Ms. Ansanelli has struck a human-interest chord with the public because of the daunting obstacles she has faced. There is her scoliosis, which she hid from her fellow dancers during her final growing years and which even now makes her height vary as much as an inch from day to day (she stands 5-feet-5 1/2 at her tallest). And then there was the nearly career-wrecking foot injury that sidelined her for two years, in 1999 and 2000 (she had to stay off her feet for a solid year). "When you experience pain at that level, I don't think it's helpful," she said. "It's not a growing experience."

In 2001, she was back at the barre. Last year, after being made a principal, she performed Swanilda, in "Coppélia," and by the end of the winter season she had performed an astonishing number of plum roles, working up to what might seem the acme of arrival: Aurora in Peter Martins's version of Petipa's "The Sleeping Beauty." And yet, on the night of her premiere, on the last Wednesday in February, the applause was gracious, but not declarative.
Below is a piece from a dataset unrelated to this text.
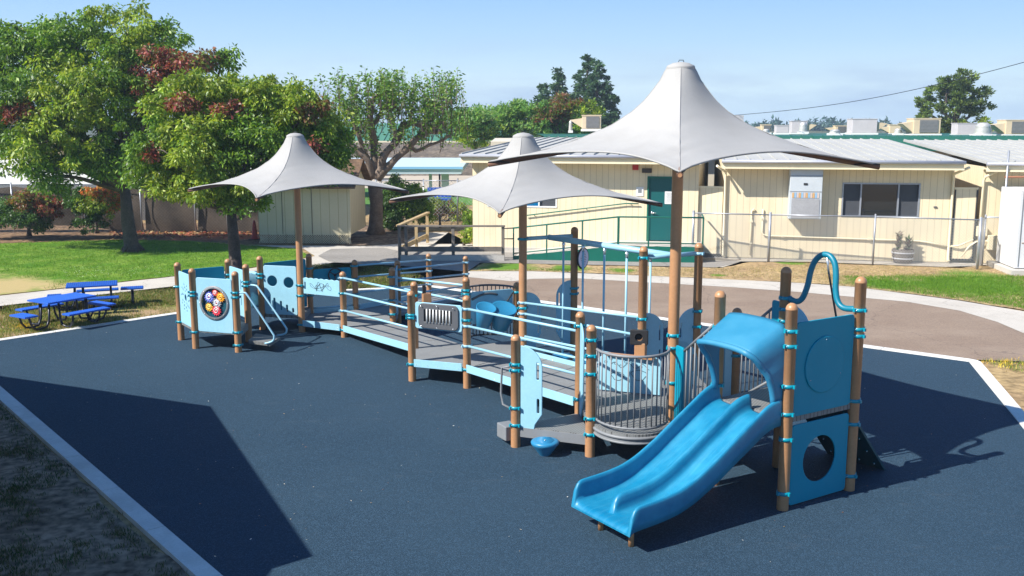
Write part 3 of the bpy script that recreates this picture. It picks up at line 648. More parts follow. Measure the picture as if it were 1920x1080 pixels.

Ms. Ansanelli had moved with precision and delicacy, she had bloomed with youth, and she had smiled throughout her grand pas de deux with the Prince Désiré (Nilas Martins) with the radiant detachment of an actual bride on her wedding day. But the rigid structure of the story ballet, so atypical of the City Ballet repertory, was not an ideal setting for Ms. Ansanelli's expressive dynamism. The performance made a crooked crown to the end of Ms. Ansanelli's first full season as a principal, and it also raised a question: is she en route to becoming a prima or not?